Blue Moon Rising

I have been trying to practice what Buddhist philosopher Stephen Batchelor calls The Art of Solitude–that is, the art of being with yourself, attentive to your inner life and faithful to your own heart, whether you are by yourself or with others. It is a challenging practice.

Last night, for example, I was taking a meditative walk around Windsor Terrace, my Brooklyn neighborhood, and I was struggling mightily. I wanted to be present to the moment, and in the place, that I was experiencing, but my mind-heart kept rushing to past situations that upset me. I kept trying to bring my body-mind back to the present, but my mind-heart kept fleeing towards turmoil.

It wasn’t my meditative practice, but the moon, that brought me out of the struggle. As I was walking southeast, having a full-blown quarrel with ghosts in my mind, the nearly full moon broke through the veil of clouds that had been shrouding it. It had a bluish halo around it. The sight was so sublime that I stopped walking, paused my thinking-feeling, and contemplated the beautiful gift of Natura Naturans. The turmoil ended. The grace of the present moment overtook me.

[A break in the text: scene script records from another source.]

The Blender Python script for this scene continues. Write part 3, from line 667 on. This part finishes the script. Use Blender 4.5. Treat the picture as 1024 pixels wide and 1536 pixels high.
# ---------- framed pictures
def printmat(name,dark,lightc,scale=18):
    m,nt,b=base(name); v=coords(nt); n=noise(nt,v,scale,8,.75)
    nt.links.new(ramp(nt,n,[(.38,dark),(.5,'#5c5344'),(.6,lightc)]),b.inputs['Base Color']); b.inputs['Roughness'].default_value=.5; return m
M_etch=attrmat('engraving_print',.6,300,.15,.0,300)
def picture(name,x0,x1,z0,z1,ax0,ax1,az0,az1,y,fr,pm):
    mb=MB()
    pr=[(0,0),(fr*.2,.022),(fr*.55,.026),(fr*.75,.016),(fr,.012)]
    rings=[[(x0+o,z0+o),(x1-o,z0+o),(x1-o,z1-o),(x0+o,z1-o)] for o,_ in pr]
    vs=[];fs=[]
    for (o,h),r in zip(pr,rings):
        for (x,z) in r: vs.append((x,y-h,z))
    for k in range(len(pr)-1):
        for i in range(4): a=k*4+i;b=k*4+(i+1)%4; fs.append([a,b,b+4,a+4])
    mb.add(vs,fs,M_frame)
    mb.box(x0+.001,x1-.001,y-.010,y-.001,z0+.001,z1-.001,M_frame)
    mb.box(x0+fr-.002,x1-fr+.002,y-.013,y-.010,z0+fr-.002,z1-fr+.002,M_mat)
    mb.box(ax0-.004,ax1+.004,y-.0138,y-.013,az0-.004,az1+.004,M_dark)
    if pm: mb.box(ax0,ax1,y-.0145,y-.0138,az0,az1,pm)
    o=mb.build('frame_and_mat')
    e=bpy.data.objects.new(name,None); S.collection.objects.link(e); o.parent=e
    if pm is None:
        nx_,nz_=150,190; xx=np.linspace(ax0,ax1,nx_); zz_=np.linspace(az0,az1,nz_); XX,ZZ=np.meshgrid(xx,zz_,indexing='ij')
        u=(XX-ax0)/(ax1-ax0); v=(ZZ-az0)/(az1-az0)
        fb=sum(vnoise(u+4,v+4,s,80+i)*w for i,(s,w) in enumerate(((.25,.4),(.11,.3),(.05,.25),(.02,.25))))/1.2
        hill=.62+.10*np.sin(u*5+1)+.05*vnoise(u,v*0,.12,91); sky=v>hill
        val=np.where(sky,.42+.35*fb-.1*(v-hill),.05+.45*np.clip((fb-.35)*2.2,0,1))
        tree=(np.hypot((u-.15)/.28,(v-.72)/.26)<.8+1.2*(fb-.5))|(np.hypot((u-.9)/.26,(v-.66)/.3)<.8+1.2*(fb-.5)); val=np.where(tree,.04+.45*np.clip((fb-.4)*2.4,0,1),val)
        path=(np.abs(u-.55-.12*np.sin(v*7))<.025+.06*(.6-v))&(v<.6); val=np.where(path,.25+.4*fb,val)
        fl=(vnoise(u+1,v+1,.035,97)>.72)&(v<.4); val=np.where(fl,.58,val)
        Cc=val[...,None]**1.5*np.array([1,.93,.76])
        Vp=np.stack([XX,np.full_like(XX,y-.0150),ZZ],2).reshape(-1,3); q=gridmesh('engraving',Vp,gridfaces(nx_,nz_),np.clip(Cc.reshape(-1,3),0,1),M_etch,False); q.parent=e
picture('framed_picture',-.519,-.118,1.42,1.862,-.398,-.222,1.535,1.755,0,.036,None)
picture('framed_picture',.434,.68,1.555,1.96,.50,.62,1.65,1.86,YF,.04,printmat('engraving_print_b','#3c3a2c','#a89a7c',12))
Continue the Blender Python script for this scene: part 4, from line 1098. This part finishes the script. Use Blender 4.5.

This evening I was much calmer, but I witnessed beauty just as sublime. I had swum a steady, strong two-thousand meters in the afternoon, while the sun illuminated the pool on campus. That had been wonderful, and my body-mind felt good; my heart-mind, collected and grateful. I had biked to and from campus, and the rides has been lovely in the late-summer weather.

So by the time I walked to the shore of Prospect Lake at sunset, my solitary peace, so shaken over the last few days, had been restored.

There I stood, with my senses attuned to the environment, while I waited for the moonrise. A flock of geese took off from the water, honking and forming a V to fly away. A single barn swallow danced in the air. Swans and mallards swam quietly. As darkness arrived, the swallow left and insect-hunting bats arrived, flying over my head.

The glow of the moon shone over the tree tops on the opposite shore. It grew ever more resplendent. And then the full moon rose, slowly, over the canopy, and crawled up the sky. A huge, round, shinning moon. Luna bella.

As the moon showed its full, lovely face, everything grew even quieter–the swans, the mallards, the people. Only the crickets and frogs kept singing, as if welcoming their nightly queen. I watched her, in solitary stillness, for well over an hour. I only left when a blue heron flew across the lake, strangely squawking, as if telling me to go home and be grateful.

As I write this, the tranquil joy of witnessing tonight’s blue moon rising is still pulsating through my body-mind-heart.